#### SOURCE DATA

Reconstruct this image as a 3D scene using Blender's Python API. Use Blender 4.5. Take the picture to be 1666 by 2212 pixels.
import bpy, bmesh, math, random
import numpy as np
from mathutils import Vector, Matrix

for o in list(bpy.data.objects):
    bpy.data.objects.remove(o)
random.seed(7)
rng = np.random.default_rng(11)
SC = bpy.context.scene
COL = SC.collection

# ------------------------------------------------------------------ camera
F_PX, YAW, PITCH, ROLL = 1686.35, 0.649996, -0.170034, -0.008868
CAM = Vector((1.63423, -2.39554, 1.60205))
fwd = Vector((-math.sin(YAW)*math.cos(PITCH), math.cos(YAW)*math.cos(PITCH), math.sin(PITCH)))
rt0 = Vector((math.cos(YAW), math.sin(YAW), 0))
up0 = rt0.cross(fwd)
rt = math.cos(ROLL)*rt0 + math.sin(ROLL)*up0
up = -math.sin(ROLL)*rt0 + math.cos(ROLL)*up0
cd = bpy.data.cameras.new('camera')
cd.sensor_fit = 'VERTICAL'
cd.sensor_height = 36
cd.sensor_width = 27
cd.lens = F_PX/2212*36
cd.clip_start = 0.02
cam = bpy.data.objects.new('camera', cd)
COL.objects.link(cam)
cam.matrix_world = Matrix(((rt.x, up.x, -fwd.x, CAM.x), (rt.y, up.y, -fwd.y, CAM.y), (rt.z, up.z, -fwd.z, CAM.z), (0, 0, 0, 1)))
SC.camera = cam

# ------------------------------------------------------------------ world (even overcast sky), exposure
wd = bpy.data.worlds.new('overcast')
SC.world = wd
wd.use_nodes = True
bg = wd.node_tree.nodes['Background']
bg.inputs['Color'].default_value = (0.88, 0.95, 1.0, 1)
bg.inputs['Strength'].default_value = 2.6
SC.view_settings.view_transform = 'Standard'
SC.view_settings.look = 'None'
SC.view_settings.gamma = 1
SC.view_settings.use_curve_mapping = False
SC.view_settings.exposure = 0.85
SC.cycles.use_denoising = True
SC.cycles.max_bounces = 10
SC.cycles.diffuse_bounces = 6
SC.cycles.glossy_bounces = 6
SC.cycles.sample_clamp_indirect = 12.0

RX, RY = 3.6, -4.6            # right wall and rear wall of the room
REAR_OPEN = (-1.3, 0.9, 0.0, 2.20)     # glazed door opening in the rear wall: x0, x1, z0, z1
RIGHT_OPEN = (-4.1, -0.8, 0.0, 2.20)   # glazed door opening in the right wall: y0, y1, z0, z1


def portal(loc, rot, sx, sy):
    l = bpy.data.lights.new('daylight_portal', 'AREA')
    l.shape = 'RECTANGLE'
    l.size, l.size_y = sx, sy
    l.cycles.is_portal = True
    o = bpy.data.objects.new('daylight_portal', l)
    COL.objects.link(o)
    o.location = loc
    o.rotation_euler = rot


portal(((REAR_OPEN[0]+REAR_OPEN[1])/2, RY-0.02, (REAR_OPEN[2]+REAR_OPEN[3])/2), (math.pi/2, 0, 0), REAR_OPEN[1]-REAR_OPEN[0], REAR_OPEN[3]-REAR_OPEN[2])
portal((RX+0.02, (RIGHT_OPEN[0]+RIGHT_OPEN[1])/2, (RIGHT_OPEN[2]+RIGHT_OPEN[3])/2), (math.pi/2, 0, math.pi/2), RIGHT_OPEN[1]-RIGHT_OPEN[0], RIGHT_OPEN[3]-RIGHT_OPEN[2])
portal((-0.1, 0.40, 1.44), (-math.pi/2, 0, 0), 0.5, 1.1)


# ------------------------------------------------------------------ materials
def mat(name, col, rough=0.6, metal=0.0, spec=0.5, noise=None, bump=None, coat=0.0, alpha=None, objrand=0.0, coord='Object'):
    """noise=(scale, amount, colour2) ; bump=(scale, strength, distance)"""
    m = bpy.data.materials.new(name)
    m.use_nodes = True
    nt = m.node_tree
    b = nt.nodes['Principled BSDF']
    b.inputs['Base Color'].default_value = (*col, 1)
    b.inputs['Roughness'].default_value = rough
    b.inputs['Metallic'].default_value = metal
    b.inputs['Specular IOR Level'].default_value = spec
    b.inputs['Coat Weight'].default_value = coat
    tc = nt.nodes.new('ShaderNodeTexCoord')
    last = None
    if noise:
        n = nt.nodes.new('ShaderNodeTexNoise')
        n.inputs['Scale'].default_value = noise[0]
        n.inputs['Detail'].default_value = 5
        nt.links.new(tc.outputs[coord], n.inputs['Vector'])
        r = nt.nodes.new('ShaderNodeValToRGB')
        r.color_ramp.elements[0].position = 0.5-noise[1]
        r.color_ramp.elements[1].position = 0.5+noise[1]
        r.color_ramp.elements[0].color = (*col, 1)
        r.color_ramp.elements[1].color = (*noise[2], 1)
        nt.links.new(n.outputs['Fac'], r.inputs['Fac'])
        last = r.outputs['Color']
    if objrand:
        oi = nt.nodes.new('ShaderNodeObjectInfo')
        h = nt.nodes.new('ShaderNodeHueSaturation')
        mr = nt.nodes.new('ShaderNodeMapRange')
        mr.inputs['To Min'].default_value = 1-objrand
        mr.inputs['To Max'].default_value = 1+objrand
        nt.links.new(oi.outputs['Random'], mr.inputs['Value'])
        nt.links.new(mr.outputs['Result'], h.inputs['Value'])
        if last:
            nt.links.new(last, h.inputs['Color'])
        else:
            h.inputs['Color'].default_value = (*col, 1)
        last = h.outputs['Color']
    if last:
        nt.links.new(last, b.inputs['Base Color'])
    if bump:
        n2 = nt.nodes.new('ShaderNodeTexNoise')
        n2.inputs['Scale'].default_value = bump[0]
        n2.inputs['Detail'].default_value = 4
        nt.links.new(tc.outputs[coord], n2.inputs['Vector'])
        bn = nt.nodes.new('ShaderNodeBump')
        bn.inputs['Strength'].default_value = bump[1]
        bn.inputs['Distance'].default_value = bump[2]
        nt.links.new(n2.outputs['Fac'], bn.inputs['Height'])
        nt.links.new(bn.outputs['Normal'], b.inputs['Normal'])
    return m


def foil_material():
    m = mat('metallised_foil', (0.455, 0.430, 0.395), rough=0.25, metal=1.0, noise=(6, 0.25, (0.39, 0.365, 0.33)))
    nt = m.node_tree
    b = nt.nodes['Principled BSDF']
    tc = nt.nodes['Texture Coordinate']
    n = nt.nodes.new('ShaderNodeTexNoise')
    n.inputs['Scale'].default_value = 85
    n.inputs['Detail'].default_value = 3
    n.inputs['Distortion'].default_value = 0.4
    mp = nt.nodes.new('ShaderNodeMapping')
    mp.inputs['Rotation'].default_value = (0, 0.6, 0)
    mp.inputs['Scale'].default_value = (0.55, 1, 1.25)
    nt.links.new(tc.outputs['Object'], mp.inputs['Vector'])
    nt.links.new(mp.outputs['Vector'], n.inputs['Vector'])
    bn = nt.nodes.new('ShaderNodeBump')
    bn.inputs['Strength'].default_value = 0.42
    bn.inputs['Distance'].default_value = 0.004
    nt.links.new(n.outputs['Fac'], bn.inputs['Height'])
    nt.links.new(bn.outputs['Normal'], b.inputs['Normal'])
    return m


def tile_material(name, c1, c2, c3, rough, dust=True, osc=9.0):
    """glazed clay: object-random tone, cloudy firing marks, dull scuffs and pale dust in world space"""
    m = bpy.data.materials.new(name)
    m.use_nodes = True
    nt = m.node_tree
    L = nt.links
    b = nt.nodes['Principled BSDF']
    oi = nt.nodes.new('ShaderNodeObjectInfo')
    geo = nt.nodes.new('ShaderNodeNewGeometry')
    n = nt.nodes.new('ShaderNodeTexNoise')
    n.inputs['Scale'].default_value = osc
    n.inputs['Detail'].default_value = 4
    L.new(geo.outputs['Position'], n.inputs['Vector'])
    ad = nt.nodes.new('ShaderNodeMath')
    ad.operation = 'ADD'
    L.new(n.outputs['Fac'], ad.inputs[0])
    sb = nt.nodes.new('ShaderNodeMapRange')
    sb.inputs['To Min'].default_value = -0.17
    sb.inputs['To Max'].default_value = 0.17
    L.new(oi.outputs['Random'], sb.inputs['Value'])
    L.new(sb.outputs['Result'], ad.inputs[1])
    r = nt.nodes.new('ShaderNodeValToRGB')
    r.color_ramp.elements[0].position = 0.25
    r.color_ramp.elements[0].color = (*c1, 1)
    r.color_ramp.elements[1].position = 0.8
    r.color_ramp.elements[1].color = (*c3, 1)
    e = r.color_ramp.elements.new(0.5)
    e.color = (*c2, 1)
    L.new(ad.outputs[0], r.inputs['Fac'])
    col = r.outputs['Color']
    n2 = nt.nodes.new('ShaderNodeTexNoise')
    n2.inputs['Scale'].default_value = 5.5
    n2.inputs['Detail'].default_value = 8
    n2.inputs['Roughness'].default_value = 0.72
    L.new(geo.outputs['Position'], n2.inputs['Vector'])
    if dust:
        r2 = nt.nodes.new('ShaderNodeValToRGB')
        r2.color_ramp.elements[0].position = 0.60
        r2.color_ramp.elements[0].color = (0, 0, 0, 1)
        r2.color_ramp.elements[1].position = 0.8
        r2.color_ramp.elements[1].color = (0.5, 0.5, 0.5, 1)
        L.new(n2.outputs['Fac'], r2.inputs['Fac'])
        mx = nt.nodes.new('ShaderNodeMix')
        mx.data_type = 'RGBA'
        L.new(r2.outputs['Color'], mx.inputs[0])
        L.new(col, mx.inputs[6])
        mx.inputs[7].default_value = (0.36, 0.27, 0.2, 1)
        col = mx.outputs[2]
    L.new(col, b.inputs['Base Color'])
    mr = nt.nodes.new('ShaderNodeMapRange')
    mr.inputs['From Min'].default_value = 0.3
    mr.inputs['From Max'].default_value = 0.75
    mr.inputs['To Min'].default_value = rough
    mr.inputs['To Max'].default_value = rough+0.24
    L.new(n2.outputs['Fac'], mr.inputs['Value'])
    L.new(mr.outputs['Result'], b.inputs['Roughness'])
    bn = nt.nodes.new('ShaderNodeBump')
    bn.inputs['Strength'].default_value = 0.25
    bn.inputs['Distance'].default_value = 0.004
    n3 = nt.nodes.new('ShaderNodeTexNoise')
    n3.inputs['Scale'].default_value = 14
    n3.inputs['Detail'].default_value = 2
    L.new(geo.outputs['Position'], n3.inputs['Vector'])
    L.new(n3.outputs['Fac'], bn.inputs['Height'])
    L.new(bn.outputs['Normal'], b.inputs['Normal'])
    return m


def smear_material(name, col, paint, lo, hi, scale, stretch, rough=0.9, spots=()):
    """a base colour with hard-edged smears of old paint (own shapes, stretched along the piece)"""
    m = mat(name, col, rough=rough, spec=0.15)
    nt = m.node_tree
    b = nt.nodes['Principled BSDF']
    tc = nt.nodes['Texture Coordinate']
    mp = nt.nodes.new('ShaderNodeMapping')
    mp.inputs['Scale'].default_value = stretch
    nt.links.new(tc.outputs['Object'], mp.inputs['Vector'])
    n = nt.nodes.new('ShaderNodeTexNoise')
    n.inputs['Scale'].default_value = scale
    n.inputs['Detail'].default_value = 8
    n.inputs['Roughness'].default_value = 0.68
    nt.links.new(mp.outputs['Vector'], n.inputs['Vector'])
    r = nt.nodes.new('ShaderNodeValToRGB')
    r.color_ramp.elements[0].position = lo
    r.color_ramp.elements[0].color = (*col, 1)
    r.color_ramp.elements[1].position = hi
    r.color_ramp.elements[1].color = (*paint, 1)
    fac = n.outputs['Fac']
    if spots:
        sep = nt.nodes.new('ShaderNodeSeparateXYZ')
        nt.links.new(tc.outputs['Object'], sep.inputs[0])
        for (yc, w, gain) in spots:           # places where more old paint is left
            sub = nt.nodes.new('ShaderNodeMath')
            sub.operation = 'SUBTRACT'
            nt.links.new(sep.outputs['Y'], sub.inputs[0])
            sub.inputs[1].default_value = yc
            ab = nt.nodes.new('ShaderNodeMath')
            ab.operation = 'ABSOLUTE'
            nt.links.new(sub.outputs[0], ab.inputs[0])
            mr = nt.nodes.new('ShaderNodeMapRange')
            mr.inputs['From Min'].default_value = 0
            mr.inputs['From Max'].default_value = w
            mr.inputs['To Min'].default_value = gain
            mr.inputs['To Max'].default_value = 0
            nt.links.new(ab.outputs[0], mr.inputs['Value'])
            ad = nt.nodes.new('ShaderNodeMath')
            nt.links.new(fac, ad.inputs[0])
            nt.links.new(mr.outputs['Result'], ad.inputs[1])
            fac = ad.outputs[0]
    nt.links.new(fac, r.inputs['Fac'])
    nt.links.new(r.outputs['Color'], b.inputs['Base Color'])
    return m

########

■ EXERCISE: Write out exactly, please, the lines beginning at the start of the material and ending with the line that holds "SC.camera = cam", both included.

■ WRITTEN RESPONSE:
Reconstruct this image as a 3D scene using Blender's Python API. Use Blender 4.5. Take the picture to be 1666 by 2212 pixels.
import bpy, bmesh, math, random
import numpy as np
from mathutils import Vector, Matrix

for o in list(bpy.data.objects):
    bpy.data.objects.remove(o)
random.seed(7)
rng = np.random.default_rng(11)
SC = bpy.context.scene
COL = SC.collection

# ------------------------------------------------------------------ camera
F_PX, YAW, PITCH, ROLL = 1686.35, 0.649996, -0.170034, -0.008868
CAM = Vector((1.63423, -2.39554, 1.60205))
fwd = Vector((-math.sin(YAW)*math.cos(PITCH), math.cos(YAW)*math.cos(PITCH), math.sin(PITCH)))
rt0 = Vector((math.cos(YAW), math.sin(YAW), 0))
up0 = rt0.cross(fwd)
rt = math.cos(ROLL)*rt0 + math.sin(ROLL)*up0
up = -math.sin(ROLL)*rt0 + math.cos(ROLL)*up0
cd = bpy.data.cameras.new('camera')
cd.sensor_fit = 'VERTICAL'
cd.sensor_height = 36
cd.sensor_width = 27
cd.lens = F_PX/2212*36
cd.clip_start = 0.02
cam = bpy.data.objects.new('camera', cd)
COL.objects.link(cam)
cam.matrix_world = Matrix(((rt.x, up.x, -fwd.x, CAM.x), (rt.y, up.y, -fwd.y, CAM.y), (rt.z, up.z, -fwd.z, CAM.z), (0, 0, 0, 1)))
SC.camera = cam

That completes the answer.